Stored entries
——————————

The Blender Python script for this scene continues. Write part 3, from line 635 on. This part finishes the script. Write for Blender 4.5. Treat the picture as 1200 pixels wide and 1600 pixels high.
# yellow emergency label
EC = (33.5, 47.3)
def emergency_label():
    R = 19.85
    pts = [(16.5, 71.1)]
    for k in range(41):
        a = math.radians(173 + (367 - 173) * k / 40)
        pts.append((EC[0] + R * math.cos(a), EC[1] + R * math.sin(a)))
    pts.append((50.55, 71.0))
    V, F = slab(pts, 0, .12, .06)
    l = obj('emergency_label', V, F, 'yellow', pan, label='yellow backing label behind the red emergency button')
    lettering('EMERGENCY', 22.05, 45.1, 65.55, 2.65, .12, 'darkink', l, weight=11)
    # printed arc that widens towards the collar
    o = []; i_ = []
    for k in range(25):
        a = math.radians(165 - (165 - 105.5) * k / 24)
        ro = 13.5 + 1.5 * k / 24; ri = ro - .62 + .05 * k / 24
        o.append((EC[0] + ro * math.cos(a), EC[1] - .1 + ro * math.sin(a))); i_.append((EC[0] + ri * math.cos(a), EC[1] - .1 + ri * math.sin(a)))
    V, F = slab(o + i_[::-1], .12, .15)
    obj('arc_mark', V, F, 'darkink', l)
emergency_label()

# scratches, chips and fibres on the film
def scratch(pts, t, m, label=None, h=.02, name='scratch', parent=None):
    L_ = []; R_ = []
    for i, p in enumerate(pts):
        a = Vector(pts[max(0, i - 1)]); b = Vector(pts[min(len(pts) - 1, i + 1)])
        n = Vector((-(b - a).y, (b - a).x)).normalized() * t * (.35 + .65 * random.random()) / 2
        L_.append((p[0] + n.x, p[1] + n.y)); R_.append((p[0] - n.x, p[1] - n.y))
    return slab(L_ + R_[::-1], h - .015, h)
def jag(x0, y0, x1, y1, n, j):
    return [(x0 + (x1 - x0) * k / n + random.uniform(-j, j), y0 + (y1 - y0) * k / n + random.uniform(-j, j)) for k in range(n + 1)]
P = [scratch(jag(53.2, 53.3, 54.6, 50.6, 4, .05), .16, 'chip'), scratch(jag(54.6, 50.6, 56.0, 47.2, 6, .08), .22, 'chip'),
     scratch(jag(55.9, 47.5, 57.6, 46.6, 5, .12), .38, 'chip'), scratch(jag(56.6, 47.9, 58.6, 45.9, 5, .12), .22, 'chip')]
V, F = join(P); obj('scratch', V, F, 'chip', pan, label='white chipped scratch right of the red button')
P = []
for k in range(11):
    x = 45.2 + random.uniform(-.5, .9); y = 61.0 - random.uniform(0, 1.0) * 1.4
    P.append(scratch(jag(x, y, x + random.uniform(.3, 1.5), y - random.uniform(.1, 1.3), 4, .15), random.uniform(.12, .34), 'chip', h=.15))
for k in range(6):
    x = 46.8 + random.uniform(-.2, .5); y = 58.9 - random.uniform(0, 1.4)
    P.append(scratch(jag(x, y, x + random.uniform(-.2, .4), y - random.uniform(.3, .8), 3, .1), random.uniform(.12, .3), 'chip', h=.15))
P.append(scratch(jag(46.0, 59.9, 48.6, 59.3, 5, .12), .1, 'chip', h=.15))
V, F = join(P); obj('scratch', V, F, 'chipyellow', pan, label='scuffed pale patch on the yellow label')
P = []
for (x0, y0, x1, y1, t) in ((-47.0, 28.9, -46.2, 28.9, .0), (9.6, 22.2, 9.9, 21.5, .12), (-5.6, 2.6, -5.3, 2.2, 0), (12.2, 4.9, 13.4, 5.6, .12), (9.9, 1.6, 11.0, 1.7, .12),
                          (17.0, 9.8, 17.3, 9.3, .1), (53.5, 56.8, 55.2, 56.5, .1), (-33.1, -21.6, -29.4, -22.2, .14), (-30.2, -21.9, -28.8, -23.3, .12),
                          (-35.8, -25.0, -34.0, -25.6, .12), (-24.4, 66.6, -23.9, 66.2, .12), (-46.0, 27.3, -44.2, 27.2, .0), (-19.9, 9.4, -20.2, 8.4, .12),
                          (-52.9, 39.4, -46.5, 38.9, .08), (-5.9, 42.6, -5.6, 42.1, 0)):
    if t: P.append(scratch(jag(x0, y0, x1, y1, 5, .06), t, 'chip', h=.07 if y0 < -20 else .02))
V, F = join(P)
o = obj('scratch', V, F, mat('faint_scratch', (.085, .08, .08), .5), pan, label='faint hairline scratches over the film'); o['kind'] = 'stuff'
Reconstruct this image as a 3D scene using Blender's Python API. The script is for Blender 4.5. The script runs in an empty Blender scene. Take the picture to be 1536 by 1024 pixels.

——————————

** What you should do **
Copy every record above exactly as it appears.

** Response below **
The Blender Python script for this scene continues. Write part 3, from line 635 on. This part finishes the script. Write for Blender 4.5. Treat the picture as 1200 pixels wide and 1600 pixels high.
# yellow emergency label
EC = (33.5, 47.3)
def emergency_label():
    R = 19.85
    pts = [(16.5, 71.1)]
    for k in range(41):
        a = math.radians(173 + (367 - 173) * k / 40)
        pts.append((EC[0] + R * math.cos(a), EC[1] + R * math.sin(a)))
    pts.append((50.55, 71.0))
    V, F = slab(pts, 0, .12, .06)
    l = obj('emergency_label', V, F, 'yellow', pan, label='yellow backing label behind the red emergency button')
    lettering('EMERGENCY', 22.05, 45.1, 65.55, 2.65, .12, 'darkink', l, weight=11)
    # printed arc that widens towards the collar
    o = []; i_ = []
    for k in range(25):
        a = math.radians(165 - (165 - 105.5) * k / 24)
        ro = 13.5 + 1.5 * k / 24; ri = ro - .62 + .05 * k / 24
        o.append((EC[0] + ro * math.cos(a), EC[1] - .1 + ro * math.sin(a))); i_.append((EC[0] + ri * math.cos(a), EC[1] - .1 + ri * math.sin(a)))
    V, F = slab(o + i_[::-1], .12, .15)
    obj('arc_mark', V, F, 'darkink', l)
emergency_label()

# scratches, chips and fibres on the film
def scratch(pts, t, m, label=None, h=.02, name='scratch', parent=None):
    L_ = []; R_ = []
    for i, p in enumerate(pts):
        a = Vector(pts[max(0, i - 1)]); b = Vector(pts[min(len(pts) - 1, i + 1)])
        n = Vector((-(b - a).y, (b - a).x)).normalized() * t * (.35 + .65 * random.random()) / 2
        L_.append((p[0] + n.x, p[1] + n.y)); R_.append((p[0] - n.x, p[1] - n.y))
    return slab(L_ + R_[::-1], h - .015, h)
def jag(x0, y0, x1, y1, n, j):
    return [(x0 + (x1 - x0) * k / n + random.uniform(-j, j), y0 + (y1 - y0) * k / n + random.uniform(-j, j)) for k in range(n + 1)]
P = [scratch(jag(53.2, 53.3, 54.6, 50.6, 4, .05), .16, 'chip'), scratch(jag(54.6, 50.6, 56.0, 47.2, 6, .08), .22, 'chip'),
     scratch(jag(55.9, 47.5, 57.6, 46.6, 5, .12), .38, 'chip'), scratch(jag(56.6, 47.9, 58.6, 45.9, 5, .12), .22, 'chip')]
V, F = join(P); obj('scratch', V, F, 'chip', pan, label='white chipped scratch right of the red button')
P = []
for k in range(11):
    x = 45.2 + random.uniform(-.5, .9); y = 61.0 - random.uniform(0, 1.0) * 1.4
    P.append(scratch(jag(x, y, x + random.uniform(.3, 1.5), y - random.uniform(.1, 1.3), 4, .15), random.uniform(.12, .34), 'chip', h=.15))
for k in range(6):
    x = 46.8 + random.uniform(-.2, .5); y = 58.9 - random.uniform(0, 1.4)
    P.append(scratch(jag(x, y, x + random.uniform(-.2, .4), y - random.uniform(.3, .8), 3, .1), random.uniform(.12, .3), 'chip', h=.15))
P.append(scratch(jag(46.0, 59.9, 48.6, 59.3, 5, .12), .1, 'chip', h=.15))
V, F = join(P); obj('scratch', V, F, 'chipyellow', pan, label='scuffed pale patch on the yellow label')
P = []
for (x0, y0, x1, y1, t) in ((-47.0, 28.9, -46.2, 28.9, .0), (9.6, 22.2, 9.9, 21.5, .12), (-5.6, 2.6, -5.3, 2.2, 0), (12.2, 4.9, 13.4, 5.6, .12), (9.9, 1.6, 11.0, 1.7, .12),
                          (17.0, 9.8, 17.3, 9.3, .1), (53.5, 56.8, 55.2, 56.5, .1), (-33.1, -21.6, -29.4, -22.2, .14), (-30.2, -21.9, -28.8, -23.3, .12),
                          (-35.8, -25.0, -34.0, -25.6, .12), (-24.4, 66.6, -23.9, 66.2, .12), (-46.0, 27.3, -44.2, 27.2, .0), (-19.9, 9.4, -20.2, 8.4, .12),
                          (-52.9, 39.4, -46.5, 38.9, .08), (-5.9, 42.6, -5.6, 42.1, 0)):
    if t: P.append(scratch(jag(x0, y0, x1, y1, 5, .06), t, 'chip', h=.07 if y0 < -20 else .02))
V, F = join(P)
o = obj('scratch', V, F, mat('faint_scratch', (.085, .08, .08), .5), pan, label='faint hairline scratches over the film'); o['kind'] = 'stuff'
Reconstruct this image as a 3D scene using Blender's Python API. The script is for Blender 4.5. The script runs in an empty Blender scene. Take the picture to be 1536 by 1024 pixels.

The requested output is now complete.